Radar absorption characteristics of ceramic oxide fiber/aluminosilicate-sendust composite structure at ultrahigh temperatures

Abstract

This study proposes a novel radar-absorption structure (RAS) composed of Nextel 601 fiber and a geopolymer-based aluminosilicate matrix for withstanding high temperatures and providing effective electromagnetic (EM) absorption performance. To measure its complex permittivity and permeability in the X-band frequency range, we dispersed flake-type sendust particles with different sizes and contents in the matrix. The complex permittivity increased with increasing size and content of the sendust particles, which was attributed to the increase in dielectric polarizations and electrical conductivity of the composites. Furthermore, the simulation studies of the designed RAS showed excellent EM absorption performance, with a thickness of 4.25 mm, revealed a maximum return loss (RLmax) of −24 dB with a broad absorption bandwidth (BW @ −10 dB) of 8.3 GHz at room temperature (RT).
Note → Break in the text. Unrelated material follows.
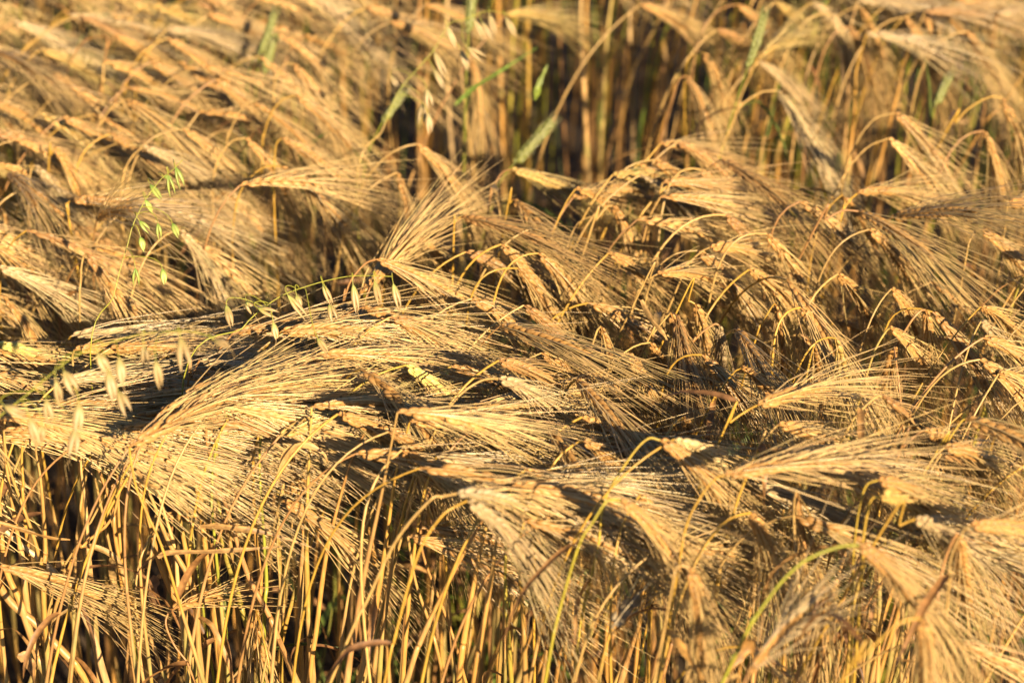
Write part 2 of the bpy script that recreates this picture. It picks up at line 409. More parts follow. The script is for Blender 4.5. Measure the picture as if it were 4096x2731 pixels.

Similarly, the measurement of fabricated RAS exhibited a RLmax of −19.2 dB and a broad absorption BW of 5.45 GHz at RT in the S- and X-band frequency range (6.95–12.4 GHz). However, in X-band measurements conducted at elevated temperatures, the RLmax values declined, reaching −8.04 dB at 9.87 GHz and −10.97 dB at 9.45 GHz observed at 900 °C and 1200 °C, respectively. This decrease in EM absorption performance can be ascribed to variations in impedance matching conditions arising from factors such as dielectric and magnetic losses, as well as shifts in frequency. In addition, the significant RCS reduction of the proposed RAS indicates its applicability to hypersonic aircraft.